井堀:そうだね。各都道府県に地方最低賃金審議会ってのがあって、そこに労働者代表、使用者代表、公益代表が同数参加している。中央最低賃金審議会が全国的な目安を示すと、各地方審議会が地域の実情を踏まえて議論して、この額がいいんじゃないか、と答申する。最終的には都道府県労働局長が決定するんだ。
佐藤:アルバイトやパート、臨時や嘱託の人なんかもみんな最低賃金が適用されるんですね?
井堀:そう。雇用形態や呼称に関係なく、その都道府県内で働く全労働者が対象になる。企業は最低賃金を下回る額を払ったら違法になるし、これは賃金のセーフティーネットとしての役割があるんだよ。

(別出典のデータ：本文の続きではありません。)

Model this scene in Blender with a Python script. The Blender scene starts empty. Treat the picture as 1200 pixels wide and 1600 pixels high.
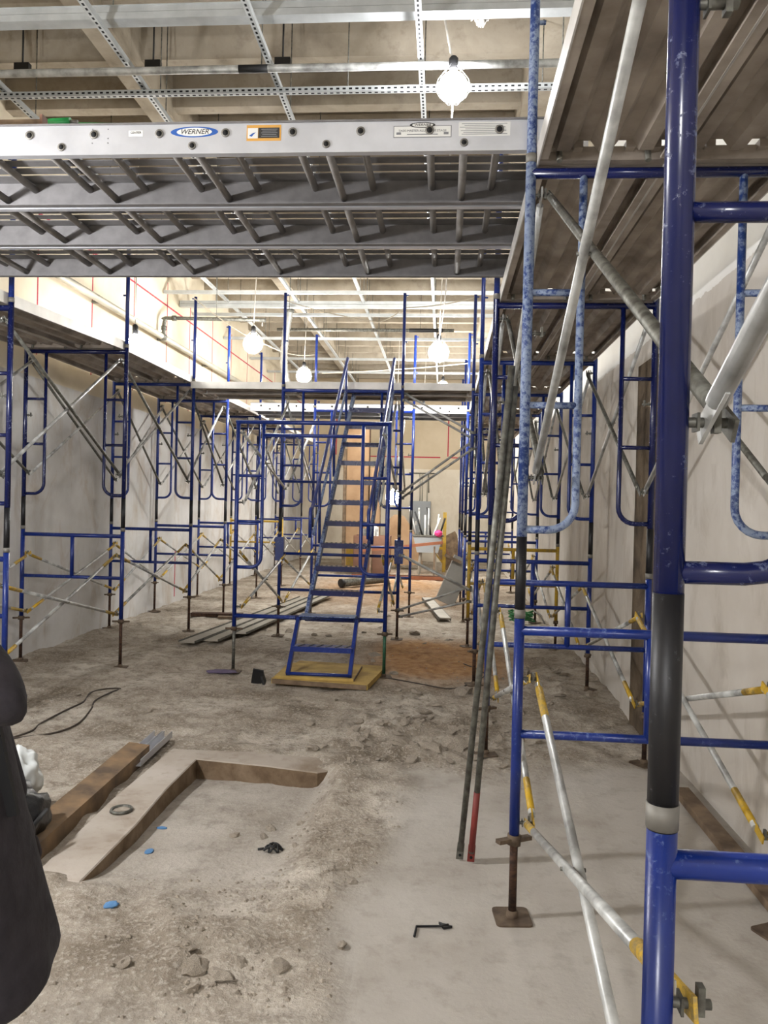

佐藤:最近、最低賃金がじわじわ上がっているって話を聞きますが、今大体どのくらいになっているんでしょう?
井堀:2024年の改定額だと、東京都が1,163円で全国トップ。神奈川県が1,162円、大阪府が1,114円で、16の都道府県で1,000円を超えたよ。最低額は秋田県の951円で、今回の改定で全国すべてが950円以上になった。
佐藤:なるほど。最低賃金を上げることでインフレの中でも実質賃金を維持しようとする狙いがあるわけですね。でも、企業が人件費をカバーできなくなるリスクもありませんか?
井堀:そうだね。最低賃金を大幅に引き上げると、特に中小企業が耐えきれずに雇用を縮小したり、倒産したりするケースも考えられる。だから高ければ高いほどいいって単純には言えない。結局、賃金アップに見合うだけの生産性向上や経済の活性化が同時に起きないと、うまくいかない。
佐藤:今はインフレが続いてて、物価が上がりつつあるけど、賃金もそれ以上に上がらないと生活は苦しくなりますよね……。
井堀:まさにそこが問題。政府は最低賃金を将来的には1,500円ほどまで上げたい意向を示しているけど、同時に企業の生産性や経済全体の成長をどう確保するかがカギになる。インフレの中で実質賃金が落ち込まないためには、賃上げが物価上昇以上のペースで進む必要があるからね。